Koryum maddesiyle ilgili “Corium bir terim. Nükleer reaktörde nükleer tepkimenin olduğu ve ısı aktarımının gerçekleştiği kısım İLEbu kısımda yer alan destek yapılarına core deniyor” ifadelerini kullanan Hacettepe Üniversitesi Nükleer Enerji Mühendisliği Bölümü Öğretim Üyesi Prof. Dr. Şule Ergün, Çernobil gibi ağır bir kaza sonunda core eridiğinde, core’da bulunan tüm yapıların eriyik bir karışım haline geldiğini ve buna da ‘corium’ adı verildiğini söyledi. Koryumun bir madde değil, esasında erimiş core olduğuna dikkat çeken Prof. Dr. Ergün, “İçeriği her reaktörde ayrı olur, çünkü her reaktörde kor tasarımı farklı olabileceği gibi core’daki elementler de farklı olabilir. Core eridiğinde corium, nükleer yakıtın bütün radyoaktivitesi içinde olarak, yer çekimiyle aşağı akar. Bunu lav gibi hayal edebilirsiniz, soğuk bir yere ulaşınca da farklı şekillerde katılaşır, Çernobil’de fil ayağına benzeyecek şekilde katılaşmış. Başka bir ortamda başka şekilde katılaşır” diye konuştu.

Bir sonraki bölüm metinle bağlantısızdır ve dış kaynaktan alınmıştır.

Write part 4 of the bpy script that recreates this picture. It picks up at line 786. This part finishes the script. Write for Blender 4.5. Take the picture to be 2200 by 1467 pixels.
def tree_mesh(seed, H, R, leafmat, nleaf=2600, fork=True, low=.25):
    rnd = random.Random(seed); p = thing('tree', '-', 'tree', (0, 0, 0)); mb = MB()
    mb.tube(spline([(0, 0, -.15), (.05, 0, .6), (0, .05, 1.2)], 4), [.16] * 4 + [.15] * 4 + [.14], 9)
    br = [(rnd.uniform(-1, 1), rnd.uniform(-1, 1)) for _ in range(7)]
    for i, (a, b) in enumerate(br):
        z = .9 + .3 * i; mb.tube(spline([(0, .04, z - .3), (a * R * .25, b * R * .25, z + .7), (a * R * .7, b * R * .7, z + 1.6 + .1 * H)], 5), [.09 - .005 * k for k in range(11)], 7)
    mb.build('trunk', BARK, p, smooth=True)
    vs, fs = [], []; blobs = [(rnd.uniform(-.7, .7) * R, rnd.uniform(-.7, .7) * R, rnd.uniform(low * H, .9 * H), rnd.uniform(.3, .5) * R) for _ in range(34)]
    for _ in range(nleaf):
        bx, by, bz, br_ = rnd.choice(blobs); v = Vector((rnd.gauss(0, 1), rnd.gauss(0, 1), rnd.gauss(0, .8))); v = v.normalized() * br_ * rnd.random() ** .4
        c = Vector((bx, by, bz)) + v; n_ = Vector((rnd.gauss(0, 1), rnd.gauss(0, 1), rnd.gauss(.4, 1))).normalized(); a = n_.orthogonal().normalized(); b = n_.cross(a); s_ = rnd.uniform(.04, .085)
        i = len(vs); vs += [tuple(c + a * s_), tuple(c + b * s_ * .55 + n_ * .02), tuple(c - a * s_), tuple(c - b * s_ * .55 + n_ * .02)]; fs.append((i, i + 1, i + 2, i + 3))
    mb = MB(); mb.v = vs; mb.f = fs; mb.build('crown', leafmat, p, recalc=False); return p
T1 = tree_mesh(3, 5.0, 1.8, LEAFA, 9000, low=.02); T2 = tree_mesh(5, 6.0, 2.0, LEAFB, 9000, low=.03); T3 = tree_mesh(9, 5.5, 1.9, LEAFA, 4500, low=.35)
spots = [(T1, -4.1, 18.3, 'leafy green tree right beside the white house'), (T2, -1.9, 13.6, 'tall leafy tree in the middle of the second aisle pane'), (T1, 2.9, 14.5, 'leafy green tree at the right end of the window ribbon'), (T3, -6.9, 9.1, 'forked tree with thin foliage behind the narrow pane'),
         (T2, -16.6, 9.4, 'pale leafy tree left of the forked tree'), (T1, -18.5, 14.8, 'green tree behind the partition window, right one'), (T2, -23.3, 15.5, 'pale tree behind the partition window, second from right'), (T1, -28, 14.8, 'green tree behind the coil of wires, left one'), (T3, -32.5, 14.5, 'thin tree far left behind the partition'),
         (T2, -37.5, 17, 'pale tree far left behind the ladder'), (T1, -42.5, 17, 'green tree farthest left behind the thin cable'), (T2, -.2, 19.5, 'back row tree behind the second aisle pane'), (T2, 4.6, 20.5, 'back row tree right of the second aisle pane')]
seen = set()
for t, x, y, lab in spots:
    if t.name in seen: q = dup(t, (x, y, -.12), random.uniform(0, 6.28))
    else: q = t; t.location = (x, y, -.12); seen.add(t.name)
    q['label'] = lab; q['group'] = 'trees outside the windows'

‘SIZINTI ÇEVREYE DE YAYILABİLİR’
“Radyoaktif bir sızıntı olması için yakıt bütünlüğünün kaybolması gerekli. Radyoaktif maddelerin bir kısmı uçucu veya soygaz oldukları için reaktörden koruma kabı ve çevreye karışabilir. Ağır olanları da koryum bileşeni içinde kalacaktır. Bu sebeple koryum tam oluşmadan da radyoaktif sızıntı görülebilir” diyen Hacettepe Üniversitesi Nükleer Enerji Mühendisliği Bölümü Öğretim Üyesi Dr. Ahmet Kağan Mercan da eriyen nükleer parçaların tehlikesiyle ilgili şu ifadeleri kullandı:
“Bu sızıntının yolu nükleer santralde gerçekleşen kazaya göre değişkenlik gösterecektir. Uçucu ve soygazlar için ise bunların yoğuşmasını sağlayacak soğutma sistemleri ve sızıntılardaki radyoaktif madde envanterini azaltacak filtreleme sistemleri için koruma kabı (containment) bulunuyor. Bunlar gayet büyük yapılar olduğu için (60-75 m yükseklik ve 20-30 m çap) bunların bütünlüğü genellikle korunabilir. Filtreleme ve yoğuşma sistemleri etkin çalışan reaktörlerde kaza nedeniyle sızıntı çevre ve doğaya yoğun zararı olmaz. Ancak yine de her ihtimale karşı ciddi kaza analizlerinin olası sonuçları analiz ediliyor. Olası bir kaza sonrası rüzgar hızı, rüzgar yönü, yağış miktarı gibi faktörlere bağlı olarak uzun mesafelere radyoaktif serpinti taşınabilir. Bu radyoaktif maddeler toprağa ve suya karışarak yaşam döngüsüne oluşur. Bu noktada nefes alma, radyoaktif serpinti içeren bitki ve gıdaların tüketimi ya da topraktan ışıma gibi nedenlerle içsel ve dışsal radyasyona maruz kalınabiliyor. Bu duruma karşılık her ülke kendi acil durum planlamalarını geliştiriyor ve belirlenmiş doz limitlerine bağlı olarak kalıcı veya geçici tahliye, stabil iyot hapı dağıtımı vb. uygulamaları yapılıyor.”